La durée de la mer se calcule en fonction du mouvement des eaux aimantées au chemin de la lune. Chaque jour, elle monte, s’étale, puis descend, à des degrés divers, mais jamais à la même heure. Sur les rivages, les montres sont inutiles : mon temps s’accorde aux respirations des marées, au flux de la montée des eaux qui ont écroulé falaises et châteaux de sable, au reflux qui découvrira les roches, les algues, les huîtres, les anémones qui font frémir au toucher, les trous à crevette (nichés sous les goémons) et l’habitat des crabes et des homards. Tout y serait si simple : se lever avec la mer, la suivre en pêchant le repas, rentrer, préparer, laver, rincer, cuisiner, et se coucher dans l’attente de la prochaine marée.
Au loin passeraient les vaisseaux à l’humeur vagabonde.

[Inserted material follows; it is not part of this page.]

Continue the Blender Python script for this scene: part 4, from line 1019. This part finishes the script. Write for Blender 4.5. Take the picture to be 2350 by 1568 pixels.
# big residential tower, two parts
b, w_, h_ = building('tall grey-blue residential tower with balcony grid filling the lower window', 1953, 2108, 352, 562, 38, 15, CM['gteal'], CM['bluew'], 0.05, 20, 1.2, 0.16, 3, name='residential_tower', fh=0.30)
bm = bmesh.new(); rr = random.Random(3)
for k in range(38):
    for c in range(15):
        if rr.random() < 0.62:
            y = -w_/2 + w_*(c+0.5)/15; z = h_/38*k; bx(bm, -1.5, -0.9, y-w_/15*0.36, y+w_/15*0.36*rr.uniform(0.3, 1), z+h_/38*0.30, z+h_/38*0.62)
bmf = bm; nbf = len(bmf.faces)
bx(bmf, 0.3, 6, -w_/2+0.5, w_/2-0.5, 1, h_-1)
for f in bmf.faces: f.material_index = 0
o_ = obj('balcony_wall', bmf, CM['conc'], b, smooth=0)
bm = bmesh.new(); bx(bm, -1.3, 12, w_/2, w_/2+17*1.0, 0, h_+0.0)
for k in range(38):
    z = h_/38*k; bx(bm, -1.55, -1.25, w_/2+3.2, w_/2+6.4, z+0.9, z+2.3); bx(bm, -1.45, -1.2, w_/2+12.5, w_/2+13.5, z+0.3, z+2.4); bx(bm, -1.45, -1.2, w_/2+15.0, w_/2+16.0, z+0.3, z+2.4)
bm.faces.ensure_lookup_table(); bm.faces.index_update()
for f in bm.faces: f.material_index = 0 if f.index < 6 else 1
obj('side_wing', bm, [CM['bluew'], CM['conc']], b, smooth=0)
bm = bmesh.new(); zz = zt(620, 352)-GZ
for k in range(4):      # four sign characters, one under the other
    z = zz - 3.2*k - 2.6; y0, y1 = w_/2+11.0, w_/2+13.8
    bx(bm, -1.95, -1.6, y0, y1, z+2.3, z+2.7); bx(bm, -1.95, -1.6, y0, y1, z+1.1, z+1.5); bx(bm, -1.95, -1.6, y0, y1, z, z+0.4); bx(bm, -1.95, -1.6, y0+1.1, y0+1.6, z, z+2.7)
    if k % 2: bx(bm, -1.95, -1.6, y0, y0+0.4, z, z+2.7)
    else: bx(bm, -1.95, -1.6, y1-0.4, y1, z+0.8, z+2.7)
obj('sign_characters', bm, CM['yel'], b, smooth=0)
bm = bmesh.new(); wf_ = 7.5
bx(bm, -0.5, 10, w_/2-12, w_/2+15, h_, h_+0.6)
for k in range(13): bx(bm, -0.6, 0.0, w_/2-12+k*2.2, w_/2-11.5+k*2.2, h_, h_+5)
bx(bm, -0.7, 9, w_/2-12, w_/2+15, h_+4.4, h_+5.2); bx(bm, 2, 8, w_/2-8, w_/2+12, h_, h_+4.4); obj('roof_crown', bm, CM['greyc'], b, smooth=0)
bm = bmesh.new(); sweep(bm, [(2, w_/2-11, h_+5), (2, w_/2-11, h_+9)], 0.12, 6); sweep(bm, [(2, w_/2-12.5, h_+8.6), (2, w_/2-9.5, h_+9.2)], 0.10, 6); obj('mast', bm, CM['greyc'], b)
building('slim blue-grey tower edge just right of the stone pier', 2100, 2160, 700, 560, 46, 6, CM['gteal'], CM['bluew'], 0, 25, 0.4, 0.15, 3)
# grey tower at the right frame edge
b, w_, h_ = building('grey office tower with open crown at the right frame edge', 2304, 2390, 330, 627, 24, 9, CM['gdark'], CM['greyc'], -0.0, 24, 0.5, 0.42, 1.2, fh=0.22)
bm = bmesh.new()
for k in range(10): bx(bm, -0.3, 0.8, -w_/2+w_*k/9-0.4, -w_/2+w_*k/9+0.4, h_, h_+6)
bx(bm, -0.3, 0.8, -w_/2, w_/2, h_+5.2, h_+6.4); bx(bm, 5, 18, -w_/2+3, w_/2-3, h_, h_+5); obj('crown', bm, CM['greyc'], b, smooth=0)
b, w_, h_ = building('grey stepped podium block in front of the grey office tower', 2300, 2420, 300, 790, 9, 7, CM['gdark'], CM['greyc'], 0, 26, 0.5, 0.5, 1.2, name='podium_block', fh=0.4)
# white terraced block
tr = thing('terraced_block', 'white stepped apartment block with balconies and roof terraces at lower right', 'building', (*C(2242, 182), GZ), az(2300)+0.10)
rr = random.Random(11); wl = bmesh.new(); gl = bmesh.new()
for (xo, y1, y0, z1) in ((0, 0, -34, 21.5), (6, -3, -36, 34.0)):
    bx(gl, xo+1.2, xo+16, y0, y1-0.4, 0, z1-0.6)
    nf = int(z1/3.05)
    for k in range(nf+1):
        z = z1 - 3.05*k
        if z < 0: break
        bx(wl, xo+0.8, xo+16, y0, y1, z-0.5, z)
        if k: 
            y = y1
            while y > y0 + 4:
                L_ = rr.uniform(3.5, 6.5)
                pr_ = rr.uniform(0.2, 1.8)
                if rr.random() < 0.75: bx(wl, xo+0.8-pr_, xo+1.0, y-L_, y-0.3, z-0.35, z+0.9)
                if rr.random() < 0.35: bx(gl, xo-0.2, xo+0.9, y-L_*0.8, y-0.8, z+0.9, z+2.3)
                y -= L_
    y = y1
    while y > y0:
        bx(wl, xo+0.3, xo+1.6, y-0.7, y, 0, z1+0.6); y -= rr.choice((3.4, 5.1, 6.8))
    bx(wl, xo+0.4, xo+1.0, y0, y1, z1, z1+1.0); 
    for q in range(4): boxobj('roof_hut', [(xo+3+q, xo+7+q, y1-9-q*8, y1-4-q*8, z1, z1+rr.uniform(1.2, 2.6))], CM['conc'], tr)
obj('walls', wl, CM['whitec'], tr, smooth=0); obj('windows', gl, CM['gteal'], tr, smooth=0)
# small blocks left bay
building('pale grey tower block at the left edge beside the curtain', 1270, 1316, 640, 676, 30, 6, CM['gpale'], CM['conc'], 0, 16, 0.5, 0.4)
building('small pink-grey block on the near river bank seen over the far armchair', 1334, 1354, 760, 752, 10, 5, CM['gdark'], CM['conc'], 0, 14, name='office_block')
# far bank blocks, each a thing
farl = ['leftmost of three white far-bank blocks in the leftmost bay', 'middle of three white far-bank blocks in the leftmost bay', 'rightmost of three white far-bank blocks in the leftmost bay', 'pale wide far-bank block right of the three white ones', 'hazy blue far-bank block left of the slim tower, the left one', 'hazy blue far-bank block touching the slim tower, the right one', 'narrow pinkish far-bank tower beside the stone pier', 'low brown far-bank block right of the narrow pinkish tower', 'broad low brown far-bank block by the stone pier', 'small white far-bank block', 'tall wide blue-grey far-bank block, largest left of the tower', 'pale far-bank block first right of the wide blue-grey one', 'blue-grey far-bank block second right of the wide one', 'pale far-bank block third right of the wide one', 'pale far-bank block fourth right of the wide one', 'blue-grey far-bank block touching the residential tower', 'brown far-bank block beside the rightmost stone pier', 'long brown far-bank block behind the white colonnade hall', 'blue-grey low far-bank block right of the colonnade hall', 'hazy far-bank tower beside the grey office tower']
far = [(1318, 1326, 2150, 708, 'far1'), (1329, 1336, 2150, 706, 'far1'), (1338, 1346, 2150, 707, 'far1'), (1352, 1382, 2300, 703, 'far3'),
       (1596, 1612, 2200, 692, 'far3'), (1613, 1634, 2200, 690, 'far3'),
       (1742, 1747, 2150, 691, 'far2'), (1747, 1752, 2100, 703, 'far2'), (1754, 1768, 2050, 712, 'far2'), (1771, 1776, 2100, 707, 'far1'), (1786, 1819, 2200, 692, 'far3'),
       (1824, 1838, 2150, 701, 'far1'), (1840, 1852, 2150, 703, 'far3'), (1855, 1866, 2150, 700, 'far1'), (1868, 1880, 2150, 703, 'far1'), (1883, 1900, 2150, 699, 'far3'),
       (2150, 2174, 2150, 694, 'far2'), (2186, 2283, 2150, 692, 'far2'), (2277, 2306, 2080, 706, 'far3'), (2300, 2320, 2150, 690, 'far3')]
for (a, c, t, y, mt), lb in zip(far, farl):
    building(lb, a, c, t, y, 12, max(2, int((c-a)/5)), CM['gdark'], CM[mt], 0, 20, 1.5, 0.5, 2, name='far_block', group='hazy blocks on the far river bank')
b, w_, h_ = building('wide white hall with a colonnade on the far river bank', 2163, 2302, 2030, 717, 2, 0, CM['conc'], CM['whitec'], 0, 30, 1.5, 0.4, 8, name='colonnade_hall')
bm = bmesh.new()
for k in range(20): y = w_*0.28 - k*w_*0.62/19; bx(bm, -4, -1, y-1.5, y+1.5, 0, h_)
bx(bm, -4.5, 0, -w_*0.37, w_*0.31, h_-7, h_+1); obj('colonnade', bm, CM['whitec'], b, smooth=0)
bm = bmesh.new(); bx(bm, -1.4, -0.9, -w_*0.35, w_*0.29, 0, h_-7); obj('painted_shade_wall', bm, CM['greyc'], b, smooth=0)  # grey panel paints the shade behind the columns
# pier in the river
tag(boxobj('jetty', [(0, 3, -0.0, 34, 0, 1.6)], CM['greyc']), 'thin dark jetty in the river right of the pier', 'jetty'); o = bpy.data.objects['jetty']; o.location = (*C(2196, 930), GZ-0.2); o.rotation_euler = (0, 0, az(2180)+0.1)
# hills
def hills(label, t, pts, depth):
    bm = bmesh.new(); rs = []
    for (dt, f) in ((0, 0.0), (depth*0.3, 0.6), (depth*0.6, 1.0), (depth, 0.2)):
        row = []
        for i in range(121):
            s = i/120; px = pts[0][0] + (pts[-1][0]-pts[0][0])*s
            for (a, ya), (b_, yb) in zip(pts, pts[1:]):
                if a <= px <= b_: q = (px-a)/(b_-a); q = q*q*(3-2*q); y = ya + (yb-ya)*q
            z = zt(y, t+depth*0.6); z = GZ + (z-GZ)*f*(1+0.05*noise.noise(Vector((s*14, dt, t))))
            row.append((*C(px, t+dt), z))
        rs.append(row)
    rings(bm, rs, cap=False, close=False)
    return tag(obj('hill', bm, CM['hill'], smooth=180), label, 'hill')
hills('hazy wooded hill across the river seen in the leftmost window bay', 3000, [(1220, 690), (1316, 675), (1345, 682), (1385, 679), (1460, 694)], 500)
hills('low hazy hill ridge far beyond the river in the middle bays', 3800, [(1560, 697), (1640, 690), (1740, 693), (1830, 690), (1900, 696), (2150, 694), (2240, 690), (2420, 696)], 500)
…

Mer/amer, l’écueil un peu lourd de la poésie marine en rime. Pourtant, j’éprouve bien cette tension entre la promesse de l’infini et le constat d’une impuissance. Le vent, qui porte les odeurs et les embruns, qui gonfle les voiles et décoiffe les visages, charrie aussi des nouvelles de mort enroulées comme des algues là où se brisent les vagues. Les phares, qui veillent à guider le pied jusqu’à la terre, sont aussi l’œuvre des naufrageurs qui attendaient l’arrivée des voyageurs pour les dépouiller.
Les raz-de-marée, le tumulte sans parole qui enfle quand l’immensité pousse sa plainte indomptable et sauvage. Ou le rythme des vagues qui s’éternise en une douce, langoureuse et sensuelle berceuse.
Duras disait : « en 2000, il n’y aura plus de voyage, il restera la mer, quand même, les océans. Et puis la lecture ». La mer, la lecture : tempête de l’imagination.